In our capacity as such counsel, we have examined originals or copies of those corporate and other records, documents and agreements we considered appropriate.As to relevant factual matters, we have relied upon, among other things, factual representations we have received from the Company. In addition, we have obtained and relied upon those certificates of public officials we considered appropriate.
We have assumed the genuineness of all signatures, the authenticity of all documents submitted to us as originals and the conformity with originals of all documents submitted to us as copies. To the extent the Company’s obligations depend on the enforceability of any agreement against the other parties to such agreement, we have assumed that such agreement is enforceable against such other parties.
On the basis of such examination, our reliance upon the assumptions in this opinion and our consideration of those questions of law we considered relevant, and subject to the limitations and qualifications in this opinion, we are of the opinion that the Warrant Shares have been duly authorized by all necessary corporate action on the part of the Company and, when issued and delivered by the Company in accordance with the Registration Statement and the Warrant, the Warrant Shares will be validly issued, fully paid and non-assessable.
The law covered by this opinion is limited to the present Delaware General Corporation Law and the present federal law of the United States. We express no opinion as to the laws of any other jurisdiction and no opinion regarding the statutes, administrative decisions, rules, regulations or requirements of any county, municipality, subdivision or local authority of any jurisdiction.
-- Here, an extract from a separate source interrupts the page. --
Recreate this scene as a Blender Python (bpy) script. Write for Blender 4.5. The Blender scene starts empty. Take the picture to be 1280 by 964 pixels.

We hereby consent to the use of this opinion as an exhibit to the Registration Statement and to the reference to this firm under the heading “Legal Matters” in the prospectus which forms part of the Registration Statement.
This opinion is expressly limited to the matters set forth above, and we render no opinion, whether by implication or otherwise, as to any other matters. This letter speaks only as of the date hereof and we assume no obligation to update or supplement this opinion to reflect any facts or circumstances that arise after the date of this opinion and come to our attention, or any future changes in laws.